De acordo com os procuradores, as análises das movimentações financeiras revelam um intrincado esquema envolvendo empresas de fachada, emissão de notas falsas e fraudes para encobrir as altas somas movimentadas nas contas de sócios e das empresas listadas na investigação.

Um dos relatórios do Coaf cita ainda a empresa Alumi Publicidades Ltda como integrante da rede de lavagem de dinheiro do ex-presidente Temer -- um esquema que movimentou R$ 1,8 bilhão, segundo a força-tarefa da Lava Jato.

A reportagem procurou, por telefone e email, as empresas Engevix Engenharia, Argeplan Arquitetura, AF Consult do Brasil, AF Consult Internacional, PDA Projetos, PDA Administração, Alumi Publicidades, Concrejato Serviços Técnicos e Dot GS para comentarem as acusações do MPF.

A Engevix, que tem como sócio o delator José Antunes Sobrinho, informou que vem colaborando com as investigações. Argeplan, PDA Projetos, PDA Administração, que têm entre os sócios o coronel Lima, também afirmaram que seus representantes estão colaborando com a Justiça. AF Consult do Brasil e AF Internacional não responderam aos emails.

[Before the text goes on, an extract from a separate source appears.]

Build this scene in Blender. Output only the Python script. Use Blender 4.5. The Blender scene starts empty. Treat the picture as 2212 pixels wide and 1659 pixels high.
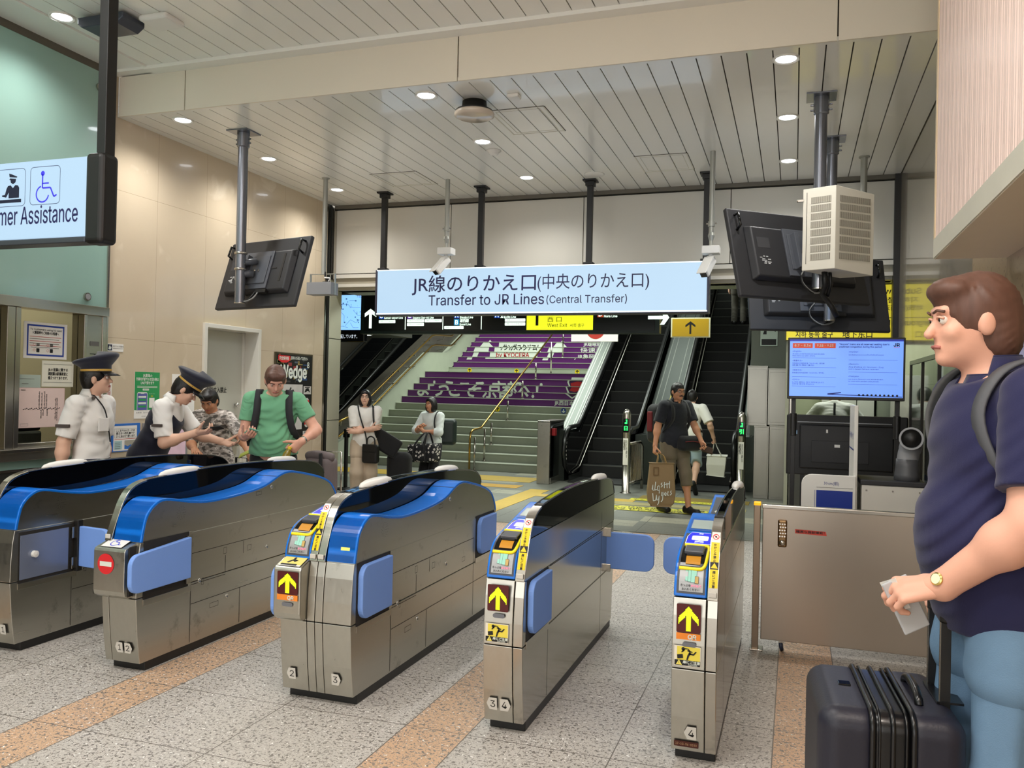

O representante da Alumi Publicidades afirma estar colaborando nas investigações. Em meio às investigações, representantes das empresas AF Consult Internacional E AF Consult do Brasil negaram em depoimentos irregularidades na concorrência para a construção de Angra 3 e nas transações financeiras sob escrutínio do MPF e da Polícia Federal.

Óculos, boné e R$ 20 milhões em dinheiro

Um dos relatórios do Coaf revela ainda que em 23 de outubro passado uma pessoa tentou depositar o "impressionante valor de R$ 20 milhões em espécie" na conta da Argeplan Arquitetura e Engenharia Ltda, cujo sócio é o coronel João Batista Lima Filho.

A transação financeira só não foi concretizada porque o gerente da agência do Santander, na Vila Madalena, em São Paulo, exigiu a identificação do depositante e a origem do dinheiro. Para a surpresa do funcionário, o portador da quantia levantou-se e foi embora carregando a fortuna.

A PF tentou localizar o autor do pedido de depósito, sem sucesso.